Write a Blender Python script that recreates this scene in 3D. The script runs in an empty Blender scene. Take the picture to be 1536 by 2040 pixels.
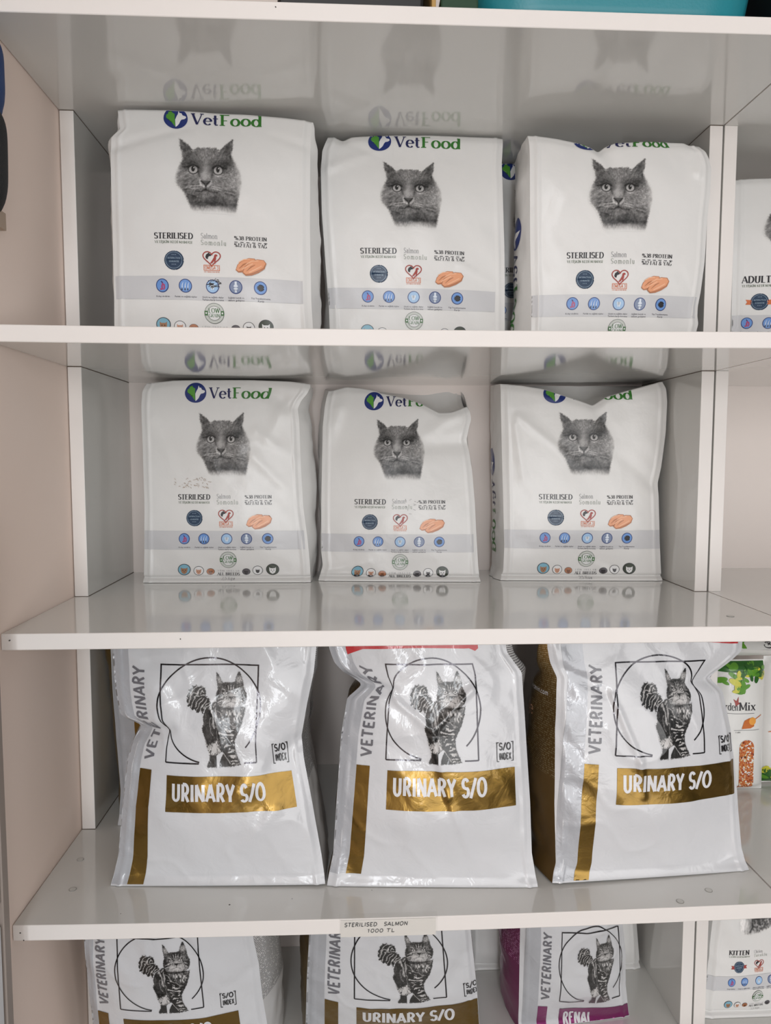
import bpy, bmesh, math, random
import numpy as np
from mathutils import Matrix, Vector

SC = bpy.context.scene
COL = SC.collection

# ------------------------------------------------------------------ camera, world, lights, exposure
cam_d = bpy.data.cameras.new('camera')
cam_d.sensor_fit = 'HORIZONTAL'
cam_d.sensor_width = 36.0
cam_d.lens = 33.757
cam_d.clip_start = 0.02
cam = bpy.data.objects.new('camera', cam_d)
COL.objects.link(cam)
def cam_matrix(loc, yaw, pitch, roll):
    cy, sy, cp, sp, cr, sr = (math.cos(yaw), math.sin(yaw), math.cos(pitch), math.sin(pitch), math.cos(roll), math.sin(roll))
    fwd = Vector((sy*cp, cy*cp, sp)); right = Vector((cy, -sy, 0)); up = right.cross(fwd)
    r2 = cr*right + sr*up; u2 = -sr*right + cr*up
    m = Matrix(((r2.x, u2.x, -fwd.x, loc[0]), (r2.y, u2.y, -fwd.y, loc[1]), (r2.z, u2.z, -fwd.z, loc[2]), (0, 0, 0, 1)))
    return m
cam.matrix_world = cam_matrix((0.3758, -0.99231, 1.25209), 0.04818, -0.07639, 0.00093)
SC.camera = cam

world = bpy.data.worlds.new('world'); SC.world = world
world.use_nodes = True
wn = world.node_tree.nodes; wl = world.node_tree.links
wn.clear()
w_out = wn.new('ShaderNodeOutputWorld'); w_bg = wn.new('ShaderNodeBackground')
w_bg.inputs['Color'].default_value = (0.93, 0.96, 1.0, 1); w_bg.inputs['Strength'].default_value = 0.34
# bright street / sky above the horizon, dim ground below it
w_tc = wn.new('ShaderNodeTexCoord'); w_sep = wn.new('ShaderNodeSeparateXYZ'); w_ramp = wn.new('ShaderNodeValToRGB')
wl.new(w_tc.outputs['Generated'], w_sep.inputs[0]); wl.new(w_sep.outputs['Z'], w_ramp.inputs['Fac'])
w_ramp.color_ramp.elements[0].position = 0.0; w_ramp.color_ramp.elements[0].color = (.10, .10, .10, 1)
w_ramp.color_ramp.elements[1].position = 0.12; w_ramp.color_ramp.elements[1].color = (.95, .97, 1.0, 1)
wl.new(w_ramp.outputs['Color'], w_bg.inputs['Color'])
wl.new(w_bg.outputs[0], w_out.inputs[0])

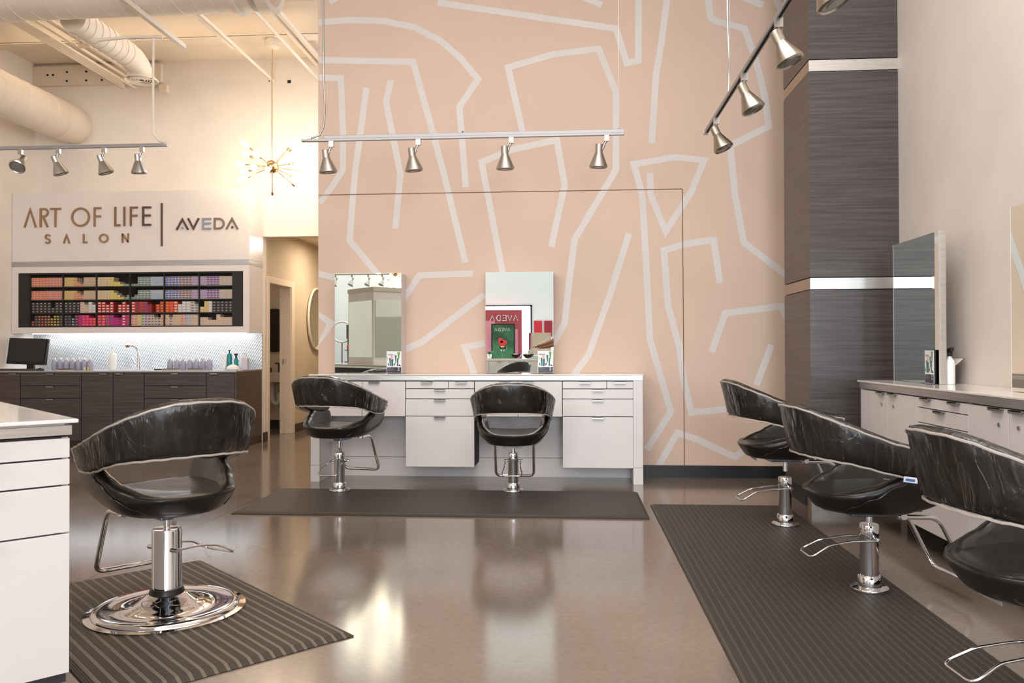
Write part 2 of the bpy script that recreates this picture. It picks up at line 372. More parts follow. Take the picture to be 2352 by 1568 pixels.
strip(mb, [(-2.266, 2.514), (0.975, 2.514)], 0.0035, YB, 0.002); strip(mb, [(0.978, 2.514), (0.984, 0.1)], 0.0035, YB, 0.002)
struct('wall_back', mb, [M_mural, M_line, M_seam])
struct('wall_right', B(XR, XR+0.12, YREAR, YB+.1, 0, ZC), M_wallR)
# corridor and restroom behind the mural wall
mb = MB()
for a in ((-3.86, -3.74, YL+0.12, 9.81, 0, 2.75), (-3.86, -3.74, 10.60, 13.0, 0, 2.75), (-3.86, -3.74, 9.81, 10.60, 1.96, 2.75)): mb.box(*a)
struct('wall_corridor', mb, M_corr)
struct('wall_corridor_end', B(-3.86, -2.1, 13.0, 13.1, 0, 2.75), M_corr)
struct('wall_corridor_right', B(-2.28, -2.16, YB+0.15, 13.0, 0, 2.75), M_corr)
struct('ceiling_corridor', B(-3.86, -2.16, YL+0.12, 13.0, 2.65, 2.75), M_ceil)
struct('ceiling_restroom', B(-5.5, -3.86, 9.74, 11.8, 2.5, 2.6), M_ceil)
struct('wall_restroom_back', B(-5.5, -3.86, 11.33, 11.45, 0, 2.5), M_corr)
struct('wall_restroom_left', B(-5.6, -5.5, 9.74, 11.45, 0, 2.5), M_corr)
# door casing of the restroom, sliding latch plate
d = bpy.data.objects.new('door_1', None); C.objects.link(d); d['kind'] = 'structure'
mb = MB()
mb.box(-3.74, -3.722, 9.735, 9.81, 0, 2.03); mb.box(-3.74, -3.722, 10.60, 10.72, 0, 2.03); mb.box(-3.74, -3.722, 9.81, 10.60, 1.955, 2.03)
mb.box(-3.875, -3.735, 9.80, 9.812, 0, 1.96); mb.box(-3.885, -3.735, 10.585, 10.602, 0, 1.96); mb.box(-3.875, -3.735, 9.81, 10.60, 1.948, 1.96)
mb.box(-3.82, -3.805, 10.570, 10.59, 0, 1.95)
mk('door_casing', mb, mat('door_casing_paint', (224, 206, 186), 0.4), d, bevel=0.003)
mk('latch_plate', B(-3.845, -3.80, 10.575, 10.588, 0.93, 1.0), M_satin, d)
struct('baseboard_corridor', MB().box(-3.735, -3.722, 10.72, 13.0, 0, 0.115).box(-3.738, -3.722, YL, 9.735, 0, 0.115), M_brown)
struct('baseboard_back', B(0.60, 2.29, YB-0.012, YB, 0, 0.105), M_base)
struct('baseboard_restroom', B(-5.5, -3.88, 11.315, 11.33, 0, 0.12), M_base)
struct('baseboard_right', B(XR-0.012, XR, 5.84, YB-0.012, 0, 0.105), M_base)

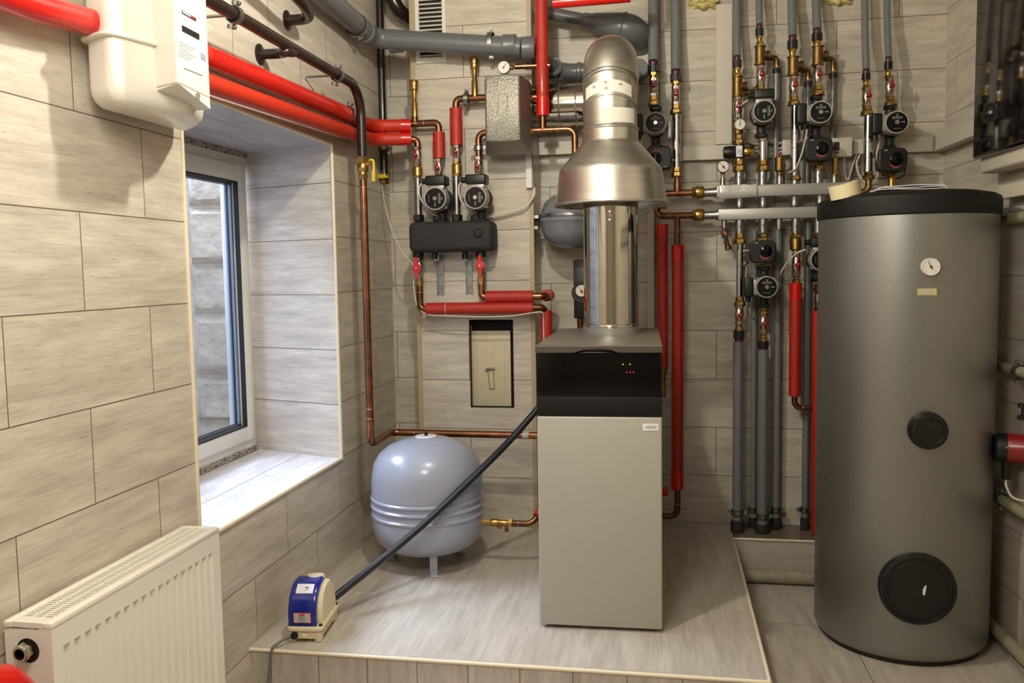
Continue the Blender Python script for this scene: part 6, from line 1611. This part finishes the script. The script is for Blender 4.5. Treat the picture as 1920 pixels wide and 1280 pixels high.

» STATED GOAL:
Would you return the data exactly as written, without the pictures?

» FINISHED EXERCISE:
Write a Blender Python script that recreates this scene in 3D. The script runs in an empty Blender scene. Take the picture to be 1536 by 2040 pixels.
import bpy, bmesh, math, random
import numpy as np
from mathutils import Matrix, Vector

SC = bpy.context.scene
COL = SC.collection

# ------------------------------------------------------------------ camera, world, lights, exposure
cam_d = bpy.data.cameras.new('camera')
cam_d.sensor_fit = 'HORIZONTAL'
cam_d.sensor_width = 36.0
cam_d.lens = 33.757
cam_d.clip_start = 0.02
cam = bpy.data.objects.new('camera', cam_d)
COL.objects.link(cam)
def cam_matrix(loc, yaw, pitch, roll):
    cy, sy, cp, sp, cr, sr = (math.cos(yaw), math.sin(yaw), math.cos(pitch), math.sin(pitch), math.cos(roll), math.sin(roll))
    fwd = Vector((sy*cp, cy*cp, sp)); right = Vector((cy, -sy, 0)); up = right.cross(fwd)
    r2 = cr*right + sr*up; u2 = -sr*right + cr*up
    m = Matrix(((r2.x, u2.x, -fwd.x, loc[0]), (r2.y, u2.y, -fwd.y, loc[1]), (r2.z, u2.z, -fwd.z, loc[2]), (0, 0, 0, 1)))
    return m
cam.matrix_world = cam_matrix((0.3758, -0.99231, 1.25209), 0.04818, -0.07639, 0.00093)
SC.camera = cam

world = bpy.data.worlds.new('world'); SC.world = world
world.use_nodes = True
wn = world.node_tree.nodes; wl = world.node_tree.links
wn.clear()
w_out = wn.new('ShaderNodeOutputWorld'); w_bg = wn.new('ShaderNodeBackground')
w_bg.inputs['Color'].default_value = (0.93, 0.96, 1.0, 1); w_bg.inputs['Strength'].default_value = 0.34
# bright street / sky above the horizon, dim ground below it
w_tc = wn.new('ShaderNodeTexCoord'); w_sep = wn.new('ShaderNodeSeparateXYZ'); w_ramp = wn.new('ShaderNodeValToRGB')
wl.new(w_tc.outputs['Generated'], w_sep.inputs[0]); wl.new(w_sep.outputs['Z'], w_ramp.inputs['Fac'])
w_ramp.color_ramp.elements[0].position = 0.0; w_ramp.color_ramp.elements[0].color = (.10, .10, .10, 1)
w_ramp.color_ramp.elements[1].position = 0.12; w_ramp.color_ramp.elements[1].color = (.95, .97, 1.0, 1)
wl.new(w_ramp.outputs['Color'], w_bg.inputs['Color'])
wl.new(w_bg.outputs[0], w_out.inputs[0])

Write part 2 of the bpy script that recreates this picture. It picks up at line 372. More parts follow. Take the picture to be 2352 by 1568 pixels.
strip(mb, [(-2.266, 2.514), (0.975, 2.514)], 0.0035, YB, 0.002); strip(mb, [(0.978, 2.514), (0.984, 0.1)], 0.0035, YB, 0.002)
struct('wall_back', mb, [M_mural, M_line, M_seam])
struct('wall_right', B(XR, XR+0.12, YREAR, YB+.1, 0, ZC), M_wallR)
# corridor and restroom behind the mural wall
mb = MB()
for a in ((-3.86, -3.74, YL+0.12, 9.81, 0, 2.75), (-3.86, -3.74, 10.60, 13.0, 0, 2.75), (-3.86, -3.74, 9.81, 10.60, 1.96, 2.75)): mb.box(*a)
struct('wall_corridor', mb, M_corr)
struct('wall_corridor_end', B(-3.86, -2.1, 13.0, 13.1, 0, 2.75), M_corr)
struct('wall_corridor_right', B(-2.28, -2.16, YB+0.15, 13.0, 0, 2.75), M_corr)
struct('ceiling_corridor', B(-3.86, -2.16, YL+0.12, 13.0, 2.65, 2.75), M_ceil)
struct('ceiling_restroom', B(-5.5, -3.86, 9.74, 11.8, 2.5, 2.6), M_ceil)
struct('wall_restroom_back', B(-5.5, -3.86, 11.33, 11.45, 0, 2.5), M_corr)
struct('wall_restroom_left', B(-5.6, -5.5, 9.74, 11.45, 0, 2.5), M_corr)
# door casing of the restroom, sliding latch plate
d = bpy.data.objects.new('door_1', None); C.objects.link(d); d['kind'] = 'structure'
mb = MB()
mb.box(-3.74, -3.722, 9.735, 9.81, 0, 2.03); mb.box(-3.74, -3.722, 10.60, 10.72, 0, 2.03); mb.box(-3.74, -3.722, 9.81, 10.60, 1.955, 2.03)
mb.box(-3.875, -3.735, 9.80, 9.812, 0, 1.96); mb.box(-3.885, -3.735, 10.585, 10.602, 0, 1.96); mb.box(-3.875, -3.735, 9.81, 10.60, 1.948, 1.96)
mb.box(-3.82, -3.805, 10.570, 10.59, 0, 1.95)
mk('door_casing', mb, mat('door_casing_paint', (224, 206, 186), 0.4), d, bevel=0.003)
mk('latch_plate', B(-3.845, -3.80, 10.575, 10.588, 0.93, 1.0), M_satin, d)
struct('baseboard_corridor', MB().box(-3.735, -3.722, 10.72, 13.0, 0, 0.115).box(-3.738, -3.722, YL, 9.735, 0, 0.115), M_brown)
struct('baseboard_back', B(0.60, 2.29, YB-0.012, YB, 0, 0.105), M_base)
struct('baseboard_restroom', B(-5.5, -3.88, 11.315, 11.33, 0, 0.12), M_base)
struct('baseboard_right', B(XR-0.012, XR, 5.84, YB-0.012, 0, 0.105), M_base)

Continue the Blender Python script for this scene: part 6, from line 1611. This part finishes the script. The script is for Blender 4.5. Treat the picture as 1920 pixels wide and 1280 pixels high.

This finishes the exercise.